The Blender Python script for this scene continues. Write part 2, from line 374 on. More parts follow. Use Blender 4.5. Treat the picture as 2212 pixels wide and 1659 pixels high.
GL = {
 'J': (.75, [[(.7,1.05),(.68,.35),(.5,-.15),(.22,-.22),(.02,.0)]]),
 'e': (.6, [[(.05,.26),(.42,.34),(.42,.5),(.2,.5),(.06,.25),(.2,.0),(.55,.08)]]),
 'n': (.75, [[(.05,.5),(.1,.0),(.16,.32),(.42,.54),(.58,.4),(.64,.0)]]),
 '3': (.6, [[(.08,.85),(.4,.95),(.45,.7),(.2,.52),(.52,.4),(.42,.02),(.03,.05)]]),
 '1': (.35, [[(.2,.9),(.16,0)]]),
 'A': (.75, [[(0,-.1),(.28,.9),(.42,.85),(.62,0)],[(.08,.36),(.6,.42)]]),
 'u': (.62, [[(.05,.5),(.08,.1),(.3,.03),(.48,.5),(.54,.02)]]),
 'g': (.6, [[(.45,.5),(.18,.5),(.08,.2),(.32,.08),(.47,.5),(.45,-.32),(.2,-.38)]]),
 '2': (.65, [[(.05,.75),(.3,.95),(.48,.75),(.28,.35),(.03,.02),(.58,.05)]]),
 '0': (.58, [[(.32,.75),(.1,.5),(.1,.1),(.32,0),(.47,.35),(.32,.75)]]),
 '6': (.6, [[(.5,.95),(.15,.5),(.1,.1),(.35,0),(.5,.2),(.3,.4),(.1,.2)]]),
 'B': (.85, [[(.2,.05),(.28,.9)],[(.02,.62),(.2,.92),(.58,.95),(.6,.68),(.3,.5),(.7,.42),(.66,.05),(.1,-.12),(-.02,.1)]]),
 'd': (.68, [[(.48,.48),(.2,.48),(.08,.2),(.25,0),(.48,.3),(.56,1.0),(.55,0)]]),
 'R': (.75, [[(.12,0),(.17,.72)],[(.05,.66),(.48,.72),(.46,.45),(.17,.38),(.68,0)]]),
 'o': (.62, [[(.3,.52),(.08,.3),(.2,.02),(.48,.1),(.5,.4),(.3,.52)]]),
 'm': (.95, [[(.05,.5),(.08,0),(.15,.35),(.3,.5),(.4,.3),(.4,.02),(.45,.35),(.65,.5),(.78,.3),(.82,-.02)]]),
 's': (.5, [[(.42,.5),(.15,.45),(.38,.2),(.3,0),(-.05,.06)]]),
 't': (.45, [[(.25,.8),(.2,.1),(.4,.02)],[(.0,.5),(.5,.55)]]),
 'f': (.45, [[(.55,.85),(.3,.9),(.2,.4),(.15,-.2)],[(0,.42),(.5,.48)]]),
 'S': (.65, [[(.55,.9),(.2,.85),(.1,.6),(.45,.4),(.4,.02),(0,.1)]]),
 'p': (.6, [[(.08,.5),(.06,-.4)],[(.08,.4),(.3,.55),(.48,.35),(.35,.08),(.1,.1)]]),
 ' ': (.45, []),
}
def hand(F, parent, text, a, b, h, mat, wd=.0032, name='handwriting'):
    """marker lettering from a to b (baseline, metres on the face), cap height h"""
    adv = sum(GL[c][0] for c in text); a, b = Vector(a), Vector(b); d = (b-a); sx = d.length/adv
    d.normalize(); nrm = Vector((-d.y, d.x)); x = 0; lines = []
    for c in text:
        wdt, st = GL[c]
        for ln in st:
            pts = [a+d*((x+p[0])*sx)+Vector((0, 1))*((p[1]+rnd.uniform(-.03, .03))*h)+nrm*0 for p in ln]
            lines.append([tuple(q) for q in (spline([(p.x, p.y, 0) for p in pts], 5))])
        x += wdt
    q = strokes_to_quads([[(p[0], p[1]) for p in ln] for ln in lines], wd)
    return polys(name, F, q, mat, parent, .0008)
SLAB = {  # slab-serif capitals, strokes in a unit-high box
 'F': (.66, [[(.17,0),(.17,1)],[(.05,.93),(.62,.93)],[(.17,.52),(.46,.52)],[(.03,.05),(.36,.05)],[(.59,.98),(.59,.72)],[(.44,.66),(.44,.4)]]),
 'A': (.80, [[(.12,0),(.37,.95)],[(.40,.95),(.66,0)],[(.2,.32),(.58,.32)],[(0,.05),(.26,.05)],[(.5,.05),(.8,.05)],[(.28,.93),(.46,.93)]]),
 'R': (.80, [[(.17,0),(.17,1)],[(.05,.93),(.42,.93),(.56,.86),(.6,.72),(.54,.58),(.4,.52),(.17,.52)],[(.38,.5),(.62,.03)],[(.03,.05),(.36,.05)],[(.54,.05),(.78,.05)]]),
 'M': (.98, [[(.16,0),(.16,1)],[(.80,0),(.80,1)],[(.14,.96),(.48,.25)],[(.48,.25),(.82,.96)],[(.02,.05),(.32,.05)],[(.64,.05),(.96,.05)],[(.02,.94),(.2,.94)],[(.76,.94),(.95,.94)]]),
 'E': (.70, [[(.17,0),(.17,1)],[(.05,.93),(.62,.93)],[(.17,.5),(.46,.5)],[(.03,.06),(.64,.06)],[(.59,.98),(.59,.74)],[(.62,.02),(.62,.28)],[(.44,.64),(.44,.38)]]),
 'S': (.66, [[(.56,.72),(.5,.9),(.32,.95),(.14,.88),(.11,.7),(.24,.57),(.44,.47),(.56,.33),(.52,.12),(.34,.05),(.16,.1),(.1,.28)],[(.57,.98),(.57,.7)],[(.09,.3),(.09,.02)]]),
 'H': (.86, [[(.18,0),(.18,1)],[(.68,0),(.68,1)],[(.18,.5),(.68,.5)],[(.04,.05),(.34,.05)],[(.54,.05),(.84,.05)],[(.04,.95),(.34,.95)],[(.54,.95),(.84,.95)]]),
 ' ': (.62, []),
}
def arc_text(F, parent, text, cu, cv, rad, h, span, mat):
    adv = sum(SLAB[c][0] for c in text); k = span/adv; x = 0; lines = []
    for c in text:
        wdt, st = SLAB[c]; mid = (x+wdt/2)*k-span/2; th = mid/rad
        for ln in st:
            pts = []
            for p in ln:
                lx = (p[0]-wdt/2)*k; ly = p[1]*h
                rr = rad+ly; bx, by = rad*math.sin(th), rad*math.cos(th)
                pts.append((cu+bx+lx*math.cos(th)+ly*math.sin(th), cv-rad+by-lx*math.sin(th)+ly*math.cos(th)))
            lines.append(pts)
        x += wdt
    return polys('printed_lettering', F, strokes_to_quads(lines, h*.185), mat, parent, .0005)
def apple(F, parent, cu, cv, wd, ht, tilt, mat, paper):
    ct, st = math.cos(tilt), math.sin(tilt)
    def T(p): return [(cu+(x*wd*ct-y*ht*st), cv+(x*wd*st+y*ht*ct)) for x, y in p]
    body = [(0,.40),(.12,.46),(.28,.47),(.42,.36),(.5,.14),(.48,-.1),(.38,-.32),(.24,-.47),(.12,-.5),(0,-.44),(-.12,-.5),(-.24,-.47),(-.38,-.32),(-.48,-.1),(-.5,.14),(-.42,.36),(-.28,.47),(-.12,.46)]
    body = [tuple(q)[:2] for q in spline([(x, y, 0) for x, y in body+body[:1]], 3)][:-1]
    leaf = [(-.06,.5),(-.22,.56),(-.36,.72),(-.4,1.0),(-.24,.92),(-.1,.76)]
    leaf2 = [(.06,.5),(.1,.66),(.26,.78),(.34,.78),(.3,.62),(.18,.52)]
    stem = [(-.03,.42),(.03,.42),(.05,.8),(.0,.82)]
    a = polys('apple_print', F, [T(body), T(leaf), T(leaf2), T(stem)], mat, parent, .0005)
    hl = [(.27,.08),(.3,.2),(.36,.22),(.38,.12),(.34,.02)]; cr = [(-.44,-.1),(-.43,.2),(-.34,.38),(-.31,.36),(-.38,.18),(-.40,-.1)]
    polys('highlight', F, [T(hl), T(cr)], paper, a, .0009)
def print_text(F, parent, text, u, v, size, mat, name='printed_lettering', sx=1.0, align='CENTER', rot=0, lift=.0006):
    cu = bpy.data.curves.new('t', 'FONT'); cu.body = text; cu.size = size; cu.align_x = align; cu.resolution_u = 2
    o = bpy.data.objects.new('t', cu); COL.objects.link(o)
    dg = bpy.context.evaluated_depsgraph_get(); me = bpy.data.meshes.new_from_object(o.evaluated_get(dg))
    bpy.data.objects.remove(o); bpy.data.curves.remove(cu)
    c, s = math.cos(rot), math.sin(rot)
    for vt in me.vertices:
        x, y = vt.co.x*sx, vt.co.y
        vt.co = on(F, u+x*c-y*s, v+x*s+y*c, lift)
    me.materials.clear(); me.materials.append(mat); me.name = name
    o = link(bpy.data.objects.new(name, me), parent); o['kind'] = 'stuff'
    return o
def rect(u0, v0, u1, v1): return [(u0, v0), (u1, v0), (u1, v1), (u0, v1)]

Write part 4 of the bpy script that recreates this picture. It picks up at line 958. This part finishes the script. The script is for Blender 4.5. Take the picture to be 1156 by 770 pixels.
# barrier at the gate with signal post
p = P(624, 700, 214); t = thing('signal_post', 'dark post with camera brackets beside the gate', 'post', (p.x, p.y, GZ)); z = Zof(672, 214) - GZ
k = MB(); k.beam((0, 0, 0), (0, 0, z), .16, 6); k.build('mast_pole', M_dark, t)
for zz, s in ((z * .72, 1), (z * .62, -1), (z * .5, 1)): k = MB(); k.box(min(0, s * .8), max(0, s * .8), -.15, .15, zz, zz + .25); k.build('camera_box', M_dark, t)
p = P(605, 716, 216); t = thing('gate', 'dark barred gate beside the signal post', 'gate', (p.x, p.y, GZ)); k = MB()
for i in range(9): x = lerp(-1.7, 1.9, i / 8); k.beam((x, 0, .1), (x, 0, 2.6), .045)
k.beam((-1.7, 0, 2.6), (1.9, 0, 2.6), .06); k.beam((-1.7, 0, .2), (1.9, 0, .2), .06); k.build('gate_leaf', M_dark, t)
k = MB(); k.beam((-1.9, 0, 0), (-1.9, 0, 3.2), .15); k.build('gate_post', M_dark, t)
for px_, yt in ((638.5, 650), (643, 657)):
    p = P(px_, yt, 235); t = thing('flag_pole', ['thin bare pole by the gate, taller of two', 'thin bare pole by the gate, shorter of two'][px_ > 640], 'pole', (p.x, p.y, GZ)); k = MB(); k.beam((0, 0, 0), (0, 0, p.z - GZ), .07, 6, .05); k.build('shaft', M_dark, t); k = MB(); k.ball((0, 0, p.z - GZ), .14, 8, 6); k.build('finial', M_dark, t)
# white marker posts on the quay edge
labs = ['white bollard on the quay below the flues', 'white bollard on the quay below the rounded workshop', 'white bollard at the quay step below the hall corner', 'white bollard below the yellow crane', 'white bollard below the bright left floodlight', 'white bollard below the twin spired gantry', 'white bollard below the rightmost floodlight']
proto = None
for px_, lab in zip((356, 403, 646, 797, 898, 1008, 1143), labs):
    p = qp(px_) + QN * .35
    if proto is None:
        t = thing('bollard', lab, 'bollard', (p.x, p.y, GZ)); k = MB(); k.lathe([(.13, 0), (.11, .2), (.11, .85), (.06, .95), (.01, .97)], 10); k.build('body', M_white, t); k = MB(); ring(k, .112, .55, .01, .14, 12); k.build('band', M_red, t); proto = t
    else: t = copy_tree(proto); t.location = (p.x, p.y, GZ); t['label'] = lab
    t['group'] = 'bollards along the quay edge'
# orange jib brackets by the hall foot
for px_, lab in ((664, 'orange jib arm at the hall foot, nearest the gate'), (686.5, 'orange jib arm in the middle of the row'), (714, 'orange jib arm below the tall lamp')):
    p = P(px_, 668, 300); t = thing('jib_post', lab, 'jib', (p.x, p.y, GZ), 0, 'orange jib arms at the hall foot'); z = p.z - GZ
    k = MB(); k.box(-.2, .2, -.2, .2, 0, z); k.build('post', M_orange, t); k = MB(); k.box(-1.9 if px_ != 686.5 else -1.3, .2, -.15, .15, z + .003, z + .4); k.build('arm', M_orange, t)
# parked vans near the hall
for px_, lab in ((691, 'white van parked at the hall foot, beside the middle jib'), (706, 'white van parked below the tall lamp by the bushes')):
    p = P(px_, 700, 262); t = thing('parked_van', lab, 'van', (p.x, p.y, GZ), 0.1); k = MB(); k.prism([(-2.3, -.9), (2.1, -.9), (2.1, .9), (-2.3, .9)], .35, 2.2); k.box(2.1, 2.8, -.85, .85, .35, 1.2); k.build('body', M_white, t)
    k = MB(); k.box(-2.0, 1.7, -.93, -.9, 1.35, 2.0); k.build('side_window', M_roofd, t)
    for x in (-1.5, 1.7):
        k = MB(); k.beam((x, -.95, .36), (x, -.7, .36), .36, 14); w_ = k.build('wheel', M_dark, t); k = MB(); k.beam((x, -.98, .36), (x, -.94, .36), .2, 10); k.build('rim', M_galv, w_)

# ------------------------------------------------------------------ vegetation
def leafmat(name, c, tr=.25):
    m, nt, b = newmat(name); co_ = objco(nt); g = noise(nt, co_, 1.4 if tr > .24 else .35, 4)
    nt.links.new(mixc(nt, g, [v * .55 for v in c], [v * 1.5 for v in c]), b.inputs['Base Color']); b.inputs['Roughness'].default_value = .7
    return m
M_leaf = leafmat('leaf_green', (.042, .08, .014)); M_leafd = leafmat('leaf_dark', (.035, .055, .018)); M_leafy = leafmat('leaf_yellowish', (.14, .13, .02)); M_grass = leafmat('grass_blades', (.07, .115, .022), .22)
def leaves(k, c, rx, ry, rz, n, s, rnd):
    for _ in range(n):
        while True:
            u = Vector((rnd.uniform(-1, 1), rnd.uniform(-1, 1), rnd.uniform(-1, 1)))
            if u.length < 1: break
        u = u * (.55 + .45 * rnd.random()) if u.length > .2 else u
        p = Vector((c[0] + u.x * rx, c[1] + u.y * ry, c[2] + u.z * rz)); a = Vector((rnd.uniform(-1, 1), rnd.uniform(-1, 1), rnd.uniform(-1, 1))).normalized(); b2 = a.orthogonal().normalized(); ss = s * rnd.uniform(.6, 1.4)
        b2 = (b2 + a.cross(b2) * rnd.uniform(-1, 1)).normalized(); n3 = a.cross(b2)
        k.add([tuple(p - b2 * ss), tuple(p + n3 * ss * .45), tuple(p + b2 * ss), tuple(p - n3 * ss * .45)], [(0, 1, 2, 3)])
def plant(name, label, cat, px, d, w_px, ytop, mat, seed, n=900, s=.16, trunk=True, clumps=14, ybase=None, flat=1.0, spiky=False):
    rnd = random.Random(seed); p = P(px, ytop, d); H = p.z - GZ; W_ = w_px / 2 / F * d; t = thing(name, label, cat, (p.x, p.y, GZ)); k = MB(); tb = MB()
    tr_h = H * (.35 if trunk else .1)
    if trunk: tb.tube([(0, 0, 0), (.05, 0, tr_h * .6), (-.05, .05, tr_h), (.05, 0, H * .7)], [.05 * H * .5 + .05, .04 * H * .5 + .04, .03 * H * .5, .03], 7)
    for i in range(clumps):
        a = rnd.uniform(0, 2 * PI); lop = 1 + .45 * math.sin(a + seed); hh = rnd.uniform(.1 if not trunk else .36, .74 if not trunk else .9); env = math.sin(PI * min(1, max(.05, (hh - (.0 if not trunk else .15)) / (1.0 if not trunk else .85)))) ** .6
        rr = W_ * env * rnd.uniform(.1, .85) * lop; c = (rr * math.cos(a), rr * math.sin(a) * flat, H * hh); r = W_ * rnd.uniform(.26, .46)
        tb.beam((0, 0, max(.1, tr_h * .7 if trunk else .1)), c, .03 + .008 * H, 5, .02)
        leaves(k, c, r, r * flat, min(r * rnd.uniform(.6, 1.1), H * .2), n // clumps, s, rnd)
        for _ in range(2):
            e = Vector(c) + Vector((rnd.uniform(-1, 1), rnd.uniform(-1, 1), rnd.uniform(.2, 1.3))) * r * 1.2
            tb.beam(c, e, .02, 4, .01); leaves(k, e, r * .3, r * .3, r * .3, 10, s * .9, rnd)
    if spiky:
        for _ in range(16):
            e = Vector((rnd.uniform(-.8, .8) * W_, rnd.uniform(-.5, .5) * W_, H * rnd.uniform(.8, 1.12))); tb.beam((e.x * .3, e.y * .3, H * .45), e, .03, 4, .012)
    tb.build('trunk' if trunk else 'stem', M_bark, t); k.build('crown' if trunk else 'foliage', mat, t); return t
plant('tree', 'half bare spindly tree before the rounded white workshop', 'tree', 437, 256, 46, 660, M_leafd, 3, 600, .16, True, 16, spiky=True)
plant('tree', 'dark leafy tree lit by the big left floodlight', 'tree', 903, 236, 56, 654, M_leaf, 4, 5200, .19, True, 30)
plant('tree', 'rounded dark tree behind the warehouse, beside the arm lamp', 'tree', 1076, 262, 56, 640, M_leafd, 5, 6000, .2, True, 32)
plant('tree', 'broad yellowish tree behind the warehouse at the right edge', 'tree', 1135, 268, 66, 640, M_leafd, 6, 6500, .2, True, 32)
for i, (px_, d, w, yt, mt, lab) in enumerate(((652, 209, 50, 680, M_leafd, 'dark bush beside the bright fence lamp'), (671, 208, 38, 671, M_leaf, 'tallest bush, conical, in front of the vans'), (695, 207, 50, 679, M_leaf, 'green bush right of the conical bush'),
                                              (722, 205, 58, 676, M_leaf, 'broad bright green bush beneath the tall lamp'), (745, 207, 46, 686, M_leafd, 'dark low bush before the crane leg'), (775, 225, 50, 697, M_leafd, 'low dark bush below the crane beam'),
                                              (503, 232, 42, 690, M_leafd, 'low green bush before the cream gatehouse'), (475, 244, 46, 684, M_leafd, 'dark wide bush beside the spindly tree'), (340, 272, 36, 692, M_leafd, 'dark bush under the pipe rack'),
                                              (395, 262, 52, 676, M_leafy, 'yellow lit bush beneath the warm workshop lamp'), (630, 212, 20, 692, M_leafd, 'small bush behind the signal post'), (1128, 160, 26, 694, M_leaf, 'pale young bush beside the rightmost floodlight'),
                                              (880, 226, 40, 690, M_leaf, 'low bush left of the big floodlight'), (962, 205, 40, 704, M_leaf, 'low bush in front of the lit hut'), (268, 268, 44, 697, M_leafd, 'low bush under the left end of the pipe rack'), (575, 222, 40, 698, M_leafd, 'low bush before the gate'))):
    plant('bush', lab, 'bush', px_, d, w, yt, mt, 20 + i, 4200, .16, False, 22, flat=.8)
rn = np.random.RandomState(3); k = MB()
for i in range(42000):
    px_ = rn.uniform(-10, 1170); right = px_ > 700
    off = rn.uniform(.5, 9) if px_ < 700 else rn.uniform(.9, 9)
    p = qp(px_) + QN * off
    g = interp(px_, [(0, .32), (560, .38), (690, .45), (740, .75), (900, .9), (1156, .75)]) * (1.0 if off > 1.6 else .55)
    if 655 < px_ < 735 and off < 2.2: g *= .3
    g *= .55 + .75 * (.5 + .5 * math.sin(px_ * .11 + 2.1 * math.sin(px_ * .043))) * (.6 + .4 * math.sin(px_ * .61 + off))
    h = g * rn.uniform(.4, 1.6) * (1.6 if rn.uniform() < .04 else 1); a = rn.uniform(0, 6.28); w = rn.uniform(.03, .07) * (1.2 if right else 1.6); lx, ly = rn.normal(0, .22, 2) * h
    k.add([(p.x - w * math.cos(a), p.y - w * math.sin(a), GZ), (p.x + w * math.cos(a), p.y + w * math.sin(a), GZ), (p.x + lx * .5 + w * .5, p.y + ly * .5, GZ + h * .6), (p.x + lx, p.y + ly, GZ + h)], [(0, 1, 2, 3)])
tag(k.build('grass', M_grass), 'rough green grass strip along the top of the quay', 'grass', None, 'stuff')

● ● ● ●

To be done: Scan the data above; copy every line where "wide" appears.

Task answer:
The Blender Python script for this scene continues. Write part 2, from line 374 on. More parts follow. Use Blender 4.5. Treat the picture as 2212 pixels wide and 1659 pixels high.
                                              (503, 232, 42, 690, M_leafd, 'low green bush before the cream gatehouse'), (475, 244, 46, 684, M_leafd, 'dark wide bush beside the spindly tree'), (340, 272, 36, 692, M_leafd, 'dark bush under the pipe rack'),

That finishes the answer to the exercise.